The first thing of note was that by default the python script required root to run — this is generally regarded as bad practise from a security point of view. However, this was an easy fix, and only required writing a “udev” rule that contained the following line:

SUBSYSTEM=="usb", ATTR{idVendor}=="191a", ATTR{idProduct}=="8003", GROUP="pi", MODE="0666"

This allows any user belonging to the “pi” group to read & write to the USB device with the specified VID & PID, in this case, the one for the stack light.

To reload the udev rules without rebooting udevadm control --reload can be run, and the device unplugged then plugged back in to trigger the rule. The example script was then tested again (without the use of sudo).

A simple Python script was written that takes one of “red”, “yellow” or “green” as a command-line argument, and sets the appropriate light colour. The script was then marked as executable using chmod +x stacklight_colour.py

To connect the Node-RED flow with the Python script, a switch node was added with four outputs corresponding to the values of “L”, “M”, “H” and “VH”. Each of these outputs were then tied to an “exec” node that called the script with an appropriate colour as the argument.

With the entire Node-RED flow completed, we tested the system. Clicking the button on the inject node rewarded us with the red light on the stack light being illuminated, corresponding to either high or very high pollen counts — in this case, it was high.

The last step was to run sudo raspi-config once again, and enable the overlay filesystem.
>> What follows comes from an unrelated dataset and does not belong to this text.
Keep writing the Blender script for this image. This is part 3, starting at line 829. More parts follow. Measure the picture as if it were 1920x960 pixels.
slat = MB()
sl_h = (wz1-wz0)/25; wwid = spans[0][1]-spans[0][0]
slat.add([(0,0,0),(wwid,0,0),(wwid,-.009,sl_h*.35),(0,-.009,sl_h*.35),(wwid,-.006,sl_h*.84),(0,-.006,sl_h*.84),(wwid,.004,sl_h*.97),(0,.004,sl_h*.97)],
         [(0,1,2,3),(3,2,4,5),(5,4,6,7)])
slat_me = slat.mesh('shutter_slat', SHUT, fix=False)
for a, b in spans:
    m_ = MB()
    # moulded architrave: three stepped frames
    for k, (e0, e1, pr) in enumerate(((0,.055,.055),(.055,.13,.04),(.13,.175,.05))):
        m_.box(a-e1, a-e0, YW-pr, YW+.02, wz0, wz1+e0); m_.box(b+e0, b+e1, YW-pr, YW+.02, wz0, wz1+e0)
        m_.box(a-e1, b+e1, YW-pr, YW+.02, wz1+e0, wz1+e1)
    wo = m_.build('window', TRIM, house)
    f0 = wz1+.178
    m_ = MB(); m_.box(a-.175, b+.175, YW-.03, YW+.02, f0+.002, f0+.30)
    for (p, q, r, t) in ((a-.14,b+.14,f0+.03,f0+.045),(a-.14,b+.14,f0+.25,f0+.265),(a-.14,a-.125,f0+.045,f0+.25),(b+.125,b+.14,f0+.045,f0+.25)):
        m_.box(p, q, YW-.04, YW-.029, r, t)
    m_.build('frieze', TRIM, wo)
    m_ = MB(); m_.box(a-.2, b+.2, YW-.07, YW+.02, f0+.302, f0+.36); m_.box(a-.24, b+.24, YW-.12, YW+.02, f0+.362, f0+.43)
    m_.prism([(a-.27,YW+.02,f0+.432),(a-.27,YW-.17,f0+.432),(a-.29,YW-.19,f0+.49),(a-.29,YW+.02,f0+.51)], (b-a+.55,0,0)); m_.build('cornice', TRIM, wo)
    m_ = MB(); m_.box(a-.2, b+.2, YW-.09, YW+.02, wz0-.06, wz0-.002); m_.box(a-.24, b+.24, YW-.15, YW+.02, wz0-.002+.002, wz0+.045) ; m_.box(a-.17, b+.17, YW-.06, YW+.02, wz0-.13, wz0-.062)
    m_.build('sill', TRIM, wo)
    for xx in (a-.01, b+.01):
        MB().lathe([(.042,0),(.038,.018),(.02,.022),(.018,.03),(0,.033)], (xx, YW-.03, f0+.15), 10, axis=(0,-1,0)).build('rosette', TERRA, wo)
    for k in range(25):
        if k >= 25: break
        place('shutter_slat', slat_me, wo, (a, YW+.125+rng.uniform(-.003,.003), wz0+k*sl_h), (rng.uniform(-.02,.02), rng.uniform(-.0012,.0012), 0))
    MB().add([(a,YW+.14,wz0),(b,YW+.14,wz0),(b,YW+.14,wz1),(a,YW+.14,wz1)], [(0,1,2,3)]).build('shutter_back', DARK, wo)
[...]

This makes the filesystem read-only, but creates an overlay on top that is read-write so that applications can still function as normal — any changes written to an overlay filesystem will not be committed to the storage medium, in this case, the Raspberry Pi SD card.

Should changes need to be made, the overlay filesystem can be disabled from within "raspi-config".

Summing Up

In this article, we have taken a look at how to set up Node-RED, various nodes within to perform web scraping, how to filter for specific elements, and then controlling a real-world device from a Node-RED flow.